Emma Teitel responds to the NRA on Boston, gun control and ‘law-abiding citizens’

Shortly after the Tsarnaev brothers allegedly bombed their own city and a day before they took their armory to Watertown, the U.S. Senate defeated a bi-partisan gun control amendment that aimed to expand background checks for gun buyers. President Obama was furious. Vice President Joe Biden verged on tears, while Newtown families in Washington wept openly.

“We’ll return home now, disappointed but not defeated,” said Mark Barden, whose seven-year-old was one of 20 children shot and killed by Adam Lanza at Sandy Hook Elementary School on December 14, 2012. “We return home with a determination that change will happen. Maybe not today, but it will happen. It will happen soon.”

Or perhaps not at all. In the wake of Boston some might see heightened hope for the gun control lobby. Paul M. Barrett at Bloomberg Businessweek sees the opposite:

“I’ll predict that the unrest emanating from Boston will benefit the National Rifle Association and its allies in their campaign for widespread individual firearm ownership. For better or worse, the pro-gun side thrives on heightened anxiety … As any gun manufacturer will tell you, the 9/11 attacks helped sales at firearm counters around the country and strengthened the NRA’s hand in lobbying against greater federal restrictions.”

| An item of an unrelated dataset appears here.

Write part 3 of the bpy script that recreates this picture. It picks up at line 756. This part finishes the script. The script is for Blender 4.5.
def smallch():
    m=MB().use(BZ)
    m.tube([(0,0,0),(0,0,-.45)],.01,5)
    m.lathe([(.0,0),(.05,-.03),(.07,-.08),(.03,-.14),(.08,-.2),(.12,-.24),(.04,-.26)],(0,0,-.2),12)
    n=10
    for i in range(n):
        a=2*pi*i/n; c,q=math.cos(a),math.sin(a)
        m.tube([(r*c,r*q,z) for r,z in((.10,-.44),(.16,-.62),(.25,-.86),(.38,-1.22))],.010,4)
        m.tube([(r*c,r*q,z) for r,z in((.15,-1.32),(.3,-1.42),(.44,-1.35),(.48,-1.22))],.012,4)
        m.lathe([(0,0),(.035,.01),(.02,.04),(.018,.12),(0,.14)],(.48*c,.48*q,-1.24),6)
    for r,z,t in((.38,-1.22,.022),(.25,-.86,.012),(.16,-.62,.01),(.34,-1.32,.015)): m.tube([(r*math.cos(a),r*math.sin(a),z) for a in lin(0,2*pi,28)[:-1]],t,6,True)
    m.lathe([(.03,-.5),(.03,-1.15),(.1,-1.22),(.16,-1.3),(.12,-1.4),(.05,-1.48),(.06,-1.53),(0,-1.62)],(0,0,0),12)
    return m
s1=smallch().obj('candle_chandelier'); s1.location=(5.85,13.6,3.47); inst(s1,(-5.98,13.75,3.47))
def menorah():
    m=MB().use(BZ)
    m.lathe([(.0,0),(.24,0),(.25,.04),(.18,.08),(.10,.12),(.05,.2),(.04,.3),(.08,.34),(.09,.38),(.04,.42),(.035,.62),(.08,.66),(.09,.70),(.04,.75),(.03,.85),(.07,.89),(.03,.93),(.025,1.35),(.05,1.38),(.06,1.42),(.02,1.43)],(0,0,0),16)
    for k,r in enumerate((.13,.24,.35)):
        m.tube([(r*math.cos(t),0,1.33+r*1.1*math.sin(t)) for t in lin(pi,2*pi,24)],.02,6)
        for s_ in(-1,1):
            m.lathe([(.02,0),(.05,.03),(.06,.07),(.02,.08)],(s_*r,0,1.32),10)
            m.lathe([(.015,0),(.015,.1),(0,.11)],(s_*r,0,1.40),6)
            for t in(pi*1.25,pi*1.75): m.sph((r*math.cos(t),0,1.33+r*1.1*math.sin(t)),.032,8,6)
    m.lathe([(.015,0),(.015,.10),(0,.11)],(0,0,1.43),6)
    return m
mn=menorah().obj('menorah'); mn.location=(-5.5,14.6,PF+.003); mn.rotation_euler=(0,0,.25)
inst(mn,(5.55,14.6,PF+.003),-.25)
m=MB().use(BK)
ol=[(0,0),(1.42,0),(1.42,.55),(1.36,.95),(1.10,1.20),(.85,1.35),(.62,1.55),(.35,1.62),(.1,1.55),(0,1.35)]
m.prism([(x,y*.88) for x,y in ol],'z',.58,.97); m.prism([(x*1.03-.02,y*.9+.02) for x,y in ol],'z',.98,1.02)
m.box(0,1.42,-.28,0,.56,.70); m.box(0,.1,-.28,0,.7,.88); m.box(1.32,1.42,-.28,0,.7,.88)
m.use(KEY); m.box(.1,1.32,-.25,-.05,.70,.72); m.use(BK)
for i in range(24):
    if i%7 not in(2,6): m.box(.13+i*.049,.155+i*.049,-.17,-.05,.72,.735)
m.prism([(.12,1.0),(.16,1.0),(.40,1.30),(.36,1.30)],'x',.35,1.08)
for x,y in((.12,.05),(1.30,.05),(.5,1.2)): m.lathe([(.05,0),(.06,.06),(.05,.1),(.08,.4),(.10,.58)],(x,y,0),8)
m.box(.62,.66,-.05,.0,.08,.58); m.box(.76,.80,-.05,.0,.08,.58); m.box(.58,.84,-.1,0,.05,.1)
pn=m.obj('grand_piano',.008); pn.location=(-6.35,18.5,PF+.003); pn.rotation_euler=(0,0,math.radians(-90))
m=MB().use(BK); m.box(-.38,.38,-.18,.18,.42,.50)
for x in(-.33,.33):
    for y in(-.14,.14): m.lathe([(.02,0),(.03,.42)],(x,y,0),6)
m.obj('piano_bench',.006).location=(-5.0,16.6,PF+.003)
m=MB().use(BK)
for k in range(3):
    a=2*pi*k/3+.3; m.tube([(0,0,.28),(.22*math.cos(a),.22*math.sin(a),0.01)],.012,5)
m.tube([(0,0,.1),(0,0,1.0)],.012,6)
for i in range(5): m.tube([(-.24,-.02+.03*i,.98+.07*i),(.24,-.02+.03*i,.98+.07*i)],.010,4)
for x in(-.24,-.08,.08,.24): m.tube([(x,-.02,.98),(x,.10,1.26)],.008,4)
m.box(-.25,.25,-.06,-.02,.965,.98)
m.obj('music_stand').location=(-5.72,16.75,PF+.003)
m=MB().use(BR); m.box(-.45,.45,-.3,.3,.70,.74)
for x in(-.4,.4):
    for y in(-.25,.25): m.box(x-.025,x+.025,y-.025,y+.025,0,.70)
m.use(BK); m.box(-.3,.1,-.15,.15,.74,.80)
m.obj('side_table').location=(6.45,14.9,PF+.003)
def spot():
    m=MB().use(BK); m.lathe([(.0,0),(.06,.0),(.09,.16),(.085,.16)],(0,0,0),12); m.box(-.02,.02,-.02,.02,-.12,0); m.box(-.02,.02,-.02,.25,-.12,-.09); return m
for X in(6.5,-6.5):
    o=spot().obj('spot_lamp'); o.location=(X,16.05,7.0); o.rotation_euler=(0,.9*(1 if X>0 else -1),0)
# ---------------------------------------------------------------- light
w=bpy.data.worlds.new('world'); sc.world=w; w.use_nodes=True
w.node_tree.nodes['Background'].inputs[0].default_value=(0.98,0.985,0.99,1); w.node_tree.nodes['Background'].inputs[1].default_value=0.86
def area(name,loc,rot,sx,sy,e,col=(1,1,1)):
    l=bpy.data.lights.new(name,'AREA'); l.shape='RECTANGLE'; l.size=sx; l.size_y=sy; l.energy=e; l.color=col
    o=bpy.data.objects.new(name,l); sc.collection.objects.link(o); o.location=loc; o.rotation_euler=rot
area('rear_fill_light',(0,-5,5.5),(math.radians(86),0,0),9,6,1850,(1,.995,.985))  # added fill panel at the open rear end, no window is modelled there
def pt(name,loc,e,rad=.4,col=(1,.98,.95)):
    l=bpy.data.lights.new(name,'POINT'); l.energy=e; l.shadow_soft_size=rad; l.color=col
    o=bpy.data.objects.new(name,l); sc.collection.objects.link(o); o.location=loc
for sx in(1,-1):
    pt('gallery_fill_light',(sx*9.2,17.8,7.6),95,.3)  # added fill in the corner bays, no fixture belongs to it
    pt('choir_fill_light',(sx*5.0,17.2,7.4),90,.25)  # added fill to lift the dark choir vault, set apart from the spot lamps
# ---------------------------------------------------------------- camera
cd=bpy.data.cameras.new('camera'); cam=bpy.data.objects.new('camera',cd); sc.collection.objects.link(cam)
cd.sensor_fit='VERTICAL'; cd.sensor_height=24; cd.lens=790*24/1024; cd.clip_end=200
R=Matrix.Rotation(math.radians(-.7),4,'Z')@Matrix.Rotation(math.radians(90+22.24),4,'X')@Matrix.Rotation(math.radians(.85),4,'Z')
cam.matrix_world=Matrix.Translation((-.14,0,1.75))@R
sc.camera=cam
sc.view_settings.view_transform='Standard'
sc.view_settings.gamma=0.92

Arkansas State Representative and long-time NRA member Nate Bell tweeted the following on the weekend: “I wonder how many Boston liberals spent the night cowering in their homes wishing they had an AR-15 with a hi-capacity magazine?”  Cain TV —Herman Cain’s TV network—was equally subtle: “Just wondering: wouldn’t it be good right now if everyone in Boston had a gun?”

To follow the NRA’s logic—“the only way to stop a bad guy with a gun is with a good guy with a gun”—the more good guys with guns, the better. The more gun owners who are “law-abiding citizens”—to use the right’s new favourite expression (“job creators” is so 2012)–the less likely criminals are to shoot up the neighbourhood and hide in your boat. According to the NRA, merely following the law is proof you should have unlimited access to the tools most convenient for breaking it. The gun lobby doesn’t just thrive on fear mongering, or  “heightened anxiety,” as Barrett calls it. It thrives on the myth that the law-abiding citizen will never cease to be one. And so its leaders ask, every time a new measure comes before the Senate, every time a violent tragedy strikes somewhere in their country:

Why should harmless, law-abiding citizens, be inconvenienced and insulted with extensive background checks when we have no reason to fear them?

The answer is simple: Until last week we had no apparent reason to fear a person like Dzhohkar Tsarnaev, the “popular” teenage wrestler, handsome stoner, and — at least as far as his father is concerned—“angel” on Earth.  Until last week, the brothers Tsarnaev were seemingly harmless, law-abiding citizens. (The older brother’s rumoured domestic violence charge has not yet been verified and there’s nothing illegal about watching unsavoury YouTube videos.) Neither showed any desire to commit mass murder. Everyone’s query, now that four people are dead and nearly 200 are injured, about how two supposedly normal individuals could be capable of such atrocities, is in essence, an answer. It’s the answer to the gun-control, background-check debate: we never know, ultimately, who is capable of evil and who isn’t. We only talk about “root causes” once they’ve torn through the earth and fulfilled their twisted purpose. The Boston Marathon bombing isn’t proof that people need weapons to protect themselves from monsters. It’s proof that any one of us could be a monster. We are all law-abiding citizens until we aren’t.

Why shouldn’t “everyone in Boston have a gun?” Because until last week, Dzhohkar Tsarnaev was everyone. No one today would protect his right to forego an extensive background check on the purchase of a weapon. So why last week? Why ever?